Apple and Google Stocks: Avoid Big Tech Players But Still Cash in on Their Success

Tech giants Apple (AAPL) and Google (GOOG) are both trading around $600 per share. Even IBM, an enterprise giant, is riding right at $200. Just to get in the door, that's a lot of money to plop down for an infinitesimal stake in a massive tech company. While any investor can lament not buying Apple stock back in February of 2007 (when it traded below $70/share), it's not too late to capitalize on the tech industry's current and future successes. Here are some investment ideas that wouldn't require a lot of capital to get into, but may well prove to provide a steady return due to their close ties to the big boys in Silicon Valley.

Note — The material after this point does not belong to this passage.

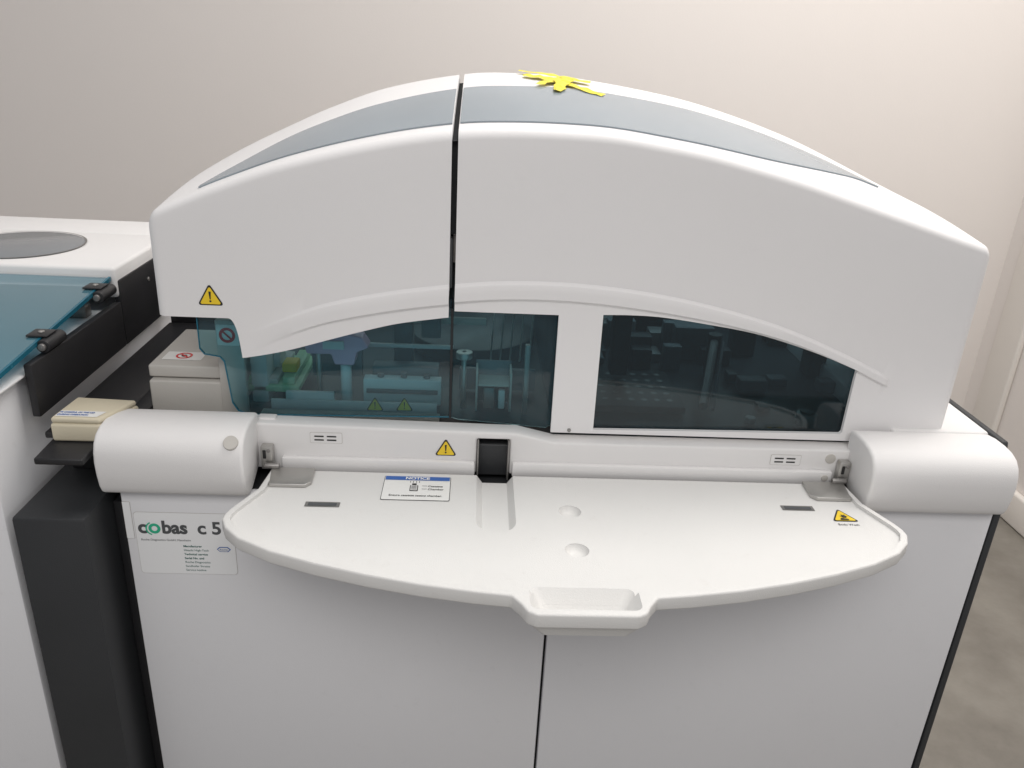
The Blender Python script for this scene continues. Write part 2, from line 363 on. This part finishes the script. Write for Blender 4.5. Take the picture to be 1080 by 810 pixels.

Hewlett Packard (HPQ) - Unarguably one of the driving forces in the Valley, Hewlett Packard is recovering from a poorly-executed attempt to move into the Enterprise sector completely in order to compete more directly with IBM and Oracle. Under new CEO Meg Whitman, however, HP seems to have at least a better direction, and trading at under $25, this stock may prove to be a decent buy and hold investment. Advanced Micro Devices (AMD) - Year to date, Advanced Micro Devices has surged almost 70% to a very manageable $8 per share. AMD is one of the main players in both the CPU and GPU industries, with products across all sectors of computing, and has a lot of potential to increase its market share even more. Intel (INTC) - Certainly the biggest name in microprocessors, Intel puts its chips in products from just about every major player in every technology sector in existence. While its graphics offerings are still being enhanced (AMD's the better bet there), it holds an unassailable position in CPUs, and is trading just above $27, while showing a YTD trend of consistent growth. Marvell Technology Group (MRVL) - Marvell Technology Group is one of Apple's suppliers, and while it is currently trading at $15 and change, analysts place its target at a decent $20. Additionally, Marvell announced that its partnership with Western Digital (WDC, $41) has resulted in over 1 billion hard drives shipped with Marvell microprocessors installed. Perhaps MRVL isn't going to explode in new growth, but it doesn't look like it's going to crash any time soon. Panasonic (PC) - Panasonic has been investing heavily in renewable energy sources, but trading at under $8, this company has seen dramatic price drops and is at a 9-year low. However, with a biannual dividend payout, Panasonic might be a good investment, especially considering that their hardware winds up not only in their own PCs, but also in the products of many other manufacturers like Apple, Lenovo, and HP. Seagate Technology (STX) - Seagate Technology, a manufacturer of hard drives, is trading at a 9-year high of $29, but with demand for both traditional hard drives and solid-state drives (flash storage) continually growing, any storage manufacturer is a good bet. Besides, Seagate pays quarterly dividends.

Everyone wishes they had struck it rich with Apple, Dell, McDonald's, or any number of other Wall Street successes. However, for the majority of us, smaller, measured trades based on sound research will provide the modest returns that help us both now and in retirement.